Copy out each line of the material in which the word "that" appears.

__GIVEN DATA__:

━━━

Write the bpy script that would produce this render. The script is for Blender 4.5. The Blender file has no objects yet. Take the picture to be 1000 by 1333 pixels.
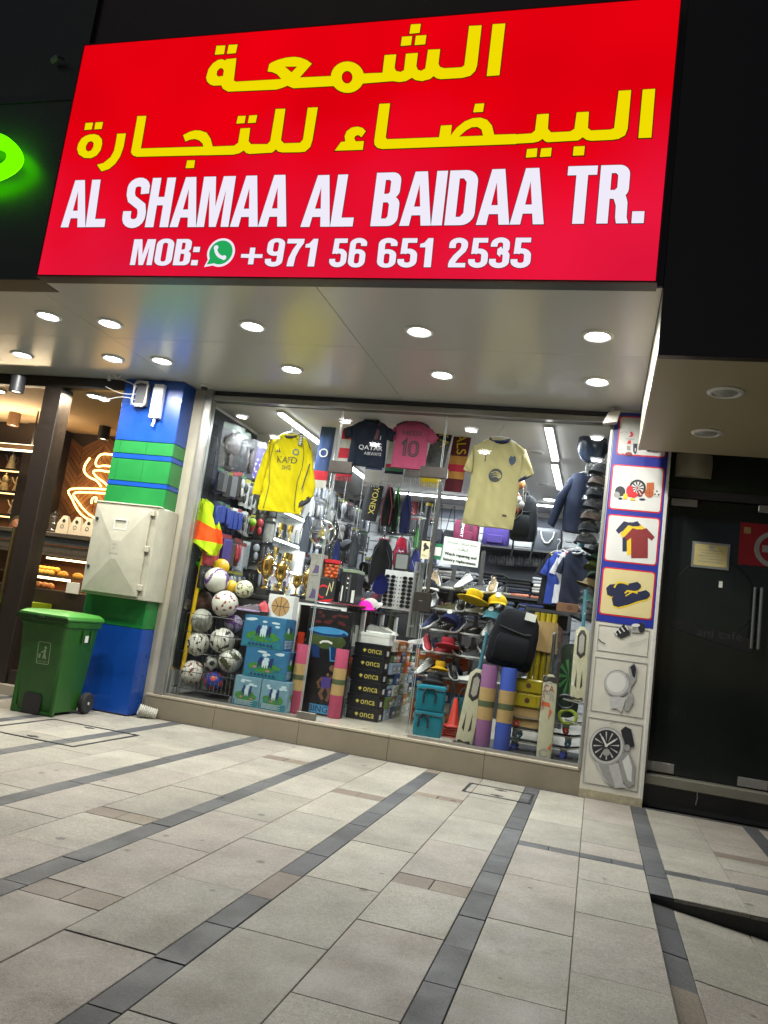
import bpy, bmesh, math, random
from mathutils import Vector, Matrix, noise
from mathutils.geometry import tessellate_polygon

random.seed(11)
S = bpy.context.scene
C = S.collection
R = math.radians
PI = math.pi

# ------------------------------------------------------------------ camera
YAW, PIT, ROL, FPX, EYE = 0.27932, 0.14118, 0.13436, 1030.8, 1.2
fw = Vector((-math.sin(YAW)*math.cos(PIT), math.cos(YAW)*math.cos(PIT), math.sin(PIT)))
rt0 = Vector((math.cos(YAW), math.sin(YAW), 0))
up0 = rt0.cross(fw)
rt = rt0*math.cos(ROL) + up0*math.sin(ROL)
up = up0*math.cos(ROL) - rt0*math.sin(ROL)
cam = bpy.data.cameras.new('camera')
cam.sensor_fit = 'AUTO'
cam.sensor_width = 36.0
cam.lens = FPX*36.0/1333.0
cam.clip_start = 0.05
cam.clip_end = 400
co = bpy.data.objects.new('camera', cam)
C.objects.link(co)
m4 = Matrix((rt, up, -fw)).transposed().to_4x4()
m4.translation = Vector((0, 0, EYE))
co.matrix_world = m4
S.camera = co

# ------------------------------------------------------------------ night sky, exposure
W = bpy.data.worlds.new('World')
S.world = W
W.use_nodes = True
wn = W.node_tree.nodes
sky = wn.new('ShaderNodeTexSky')
sky.sky_type = 'NISHITA'
sky.sun_disc = False
sky.sun_elevation = R(38)
sky.sun_rotation = R(200)
wn['Background'].inputs['Strength'].default_value = 0.014
W.node_tree.links.new(sky.outputs[0], wn['Background'].inputs['Color'])
S.view_settings.view_transform = 'Standard'
S.view_settings.look = 'None'
S.view_settings.gamma = 1
S.view_settings.exposure = 0.0
S.view_settings.use_curve_mapping = False
S.cycles.use_denoising = True
S.cycles.max_bounces = 7
S.cycles.transparent_max_bounces = 14
S.cycles.sample_clamp_indirect = 4
S.cycles.caustics_reflective = False
S.cycles.caustics_refractive = False


def at(px, py, Y):
    """the point of the plane y = Y that is seen at photograph pixel px, py -> x, z"""
    d = fw*FPX + rt*(px-500) - up*(py-666.5)
    t = Y/d.y
    return d.x*t, EYE+d.z*t


def onz(px, py, z):
    d = fw*FPX + rt*(px-500) - up*(py-666.5)
    t = (z-EYE)/d.z
    return d.x*t, d.y*t


def onx(px, py, X):
    d = fw*FPX + rt*(px-500) - up*(py-666.5)
    t = X/d.x
    return d.y*t, EYE+d.z*t


def s2l(h):
    h = h.lstrip('#')
    o = []
    for i in (0, 2, 4):
        c = int(h[i:i+2], 16)/255
        o.append(c/12.92 if c <= .04045 else ((c+.055)/1.055)**2.4)
    return tuple(o)


# ------------------------------------------------------------------ materials
MC = {}


def mat(name, colr, rough=.5, metal=0., var=.12, sc=30., bump=0., bsc=None, coat=0., spec=.5, stretch=None):
    if name in MC:
        return MC[name]
    if isinstance(colr, str):
        colr = s2l(colr)
    m = bpy.data.materials.new(name)
    m.use_nodes = True
    nt = m.node_tree
    b = nt.nodes['Principled BSDF']
    b.inputs['Roughness'].default_value = rough
    b.inputs['Metallic'].default_value = metal
    b.inputs['Specular IOR Level'].default_value = spec
    b.inputs['Coat Weight'].default_value = coat
    b.inputs['Base Color'].default_value = (*colr, 1)
    if var > 0 or bump > 0:
        tc = nt.nodes.new('ShaderNodeTexCoord')
        src = tc.outputs['Object']
        if stretch:
            mp = nt.nodes.new('ShaderNodeMapping')
            mp.inputs['Scale'].default_value = stretch
            nt.links.new(src, mp.inputs[0])
            src = mp.outputs[0]
        nz = nt.nodes.new('ShaderNodeTexNoise')
        nz.inputs['Scale'].default_value = sc
        nz.inputs['Detail'].default_value = 5
        nz.inputs['Roughness'].default_value = .65
        nt.links.new(src, nz.inputs['Vector'])
        if var > 0:
            mr = nt.nodes.new('ShaderNodeMapRange')
            mr.inputs['From Min'].default_value = .25
            mr.inputs['From Max'].default_value = .75
            mr.inputs['To Min'].default_value = 1-var
            mr.inputs['To Max'].default_value = 1+var
            nt.links.new(nz.outputs['Fac'], mr.inputs['Value'])
            vm = nt.nodes.new('ShaderNodeVectorMath')
            vm.operation = 'SCALE'
            vm.inputs[0].default_value = colr
            nt.links.new(mr.outputs[0], vm.inputs['Scale'])
            nt.links.new(vm.outputs[0], b.inputs['Base Color'])
            mr2 = nt.nodes.new('ShaderNodeMapRange')
            mr2.inputs['To Min'].default_value = max(.02, rough-.1)
            mr2.inputs['To Max'].default_value = min(1, rough+.1)
            nt.links.new(nz.outputs['Fac'], mr2.inputs['Value'])
            nt.links.new(mr2.outputs[0], b.inputs['Roughness'])
        if bump > 0:
            bp = nt.nodes.new('ShaderNodeBump')
            bp.inputs['Strength'].default_value = bump
            bp.inputs['Distance'].default_value = .01
            if bsc:
                n2 = nt.nodes.new('ShaderNodeTexNoise')
                n2.inputs['Scale'].default_value = bsc
                n2.inputs['Detail'].default_value = 4
                nt.links.new(src, n2.inputs['Vector'])
                nt.links.new(n2.outputs['Fac'], bp.inputs['Height'])
            else:
                nt.links.new(nz.outputs['Fac'], bp.inputs['Height'])
            nt.links.new(bp.outputs[0], b.inputs['Normal'])
    MC[name] = m
    return m


def emit(name, colr, st=1., var=0., sc=2.):
    if name in MC:
        return MC[name]
    if isinstance(colr, str):
        colr = s2l(colr)
    m = bpy.data.materials.new(name)
    m.use_nodes = True
    nt = m.node_tree
    nt.nodes.clear()
    e = nt.nodes.new('ShaderNodeEmission')
    e.inputs[0].default_value = (*colr, 1)
    e.inputs[1].default_value = st
    if var:
        tc = nt.nodes.new('ShaderNodeTexCoord')
        nz = nt.nodes.new('ShaderNodeTexNoise')
        nz.inputs['Scale'].default_value = sc
        nz.inputs['Detail'].default_value = 1
        nt.links.new(tc.outputs['Object'], nz.inputs['Vector'])
        mr = nt.nodes.new('ShaderNodeMapRange')
        mr.inputs['From Min'].default_value = .3
        mr.inputs['From Max'].default_value = .7
        mr.inputs['To Min'].default_value = st*(1-var)
        mr.inputs['To Max'].default_value = st*(1+var)
        nt.links.new(nz.outputs['Fac'], mr.inputs['Value'])
        nt.links.new(mr.outputs[0], e.inputs[1])
    o = nt.nodes.new('ShaderNodeOutputMaterial')
    nt.links.new(e.outputs[0], o.inputs[0])
    MC[name] = m
    return m


def clear(name, tint=(1, 1, 1), fac=.12, rough=.03, fres=True, haze=0.):
    """thin clear sheet: see-through with a surface reflection"""
    if name in MC:
        return MC[name]
    m = bpy.data.materials.new(name)
    m.use_nodes = True
    nt = m.node_tree
    nt.nodes.clear()
    t = nt.nodes.new('ShaderNodeBsdfTransparent')
    t.inputs[0].default_value = (*tint, 1)
    g = nt.nodes.new('ShaderNodeBsdfGlossy')
    g.inputs['Roughness'].default_value = rough
    mx = nt.nodes.new('ShaderNodeMixShader')
    if fres:
        f = nt.nodes.new('ShaderNodeFresnel')
        f.inputs[0].default_value = 1.4
        gb = nt.nodes.new('ShaderNodeNewGeometry')
        inv = nt.nodes.new('ShaderNodeMath')
        inv.operation = 'SUBTRACT'
        inv.inputs[0].default_value = 1
        nt.links.new(gb.outputs['Backfacing'], inv.inputs[1])
        ml = nt.nodes.new('ShaderNodeMath')
        ml.operation = 'MULTIPLY'
        nt.links.new(f.outputs[0], ml.inputs[0])
        nt.links.new(inv.outputs[0], ml.inputs[1])
        nt.links.new(ml.outputs[0], mx.inputs[0])
    else:
        tc = nt.nodes.new('ShaderNodeTexCoord')
        nz = nt.nodes.new('ShaderNodeTexNoise')
        nz.inputs['Scale'].default_value = 14
        nz.inputs['Detail'].default_value = 4
        nz.inputs['Distortion'].default_value = 1.5
        nt.links.new(tc.outputs['Object'], nz.inputs['Vector'])
        mr = nt.nodes.new('ShaderNodeMapRange')
        mr.inputs['From Min'].default_value = .5
        mr.inputs['From Max'].default_value = .75
        mr.inputs['To Min'].default_value = fac*.5
        mr.inputs['To Max'].default_value = fac*3
        nt.links.new(nz.outputs['Fac'], mr.inputs['Value'])
        nt.links.new(mr.outputs[0], mx.inputs[0])
        bp = nt.nodes.new('ShaderNodeBump')
        bp.inputs['Strength'].default_value = .8
        bp.inputs['Distance'].default_value = .02
        nt.links.new(nz.outputs['Fac'], bp.inputs['Height'])
        nt.links.new(bp.outputs[0], g.inputs['Normal'])
    nt.links.new(t.outputs[0], mx.inputs[1])
    nt.links.new(g.outputs[0], mx.inputs[2])
    o = nt.nodes.new('ShaderNodeOutputMaterial')
    nt.links.new(mx.outputs[0], o.inputs[0])
    MC[name] = m
    return m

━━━

__FINISHED TASK__:
Write the bpy script that would produce this render. The script is for Blender 4.5. The Blender file has no objects yet. Take the picture to be 1000 by 1333 pixels.
    """the point of the plane y = Y that is seen at photograph pixel px, py -> x, z"""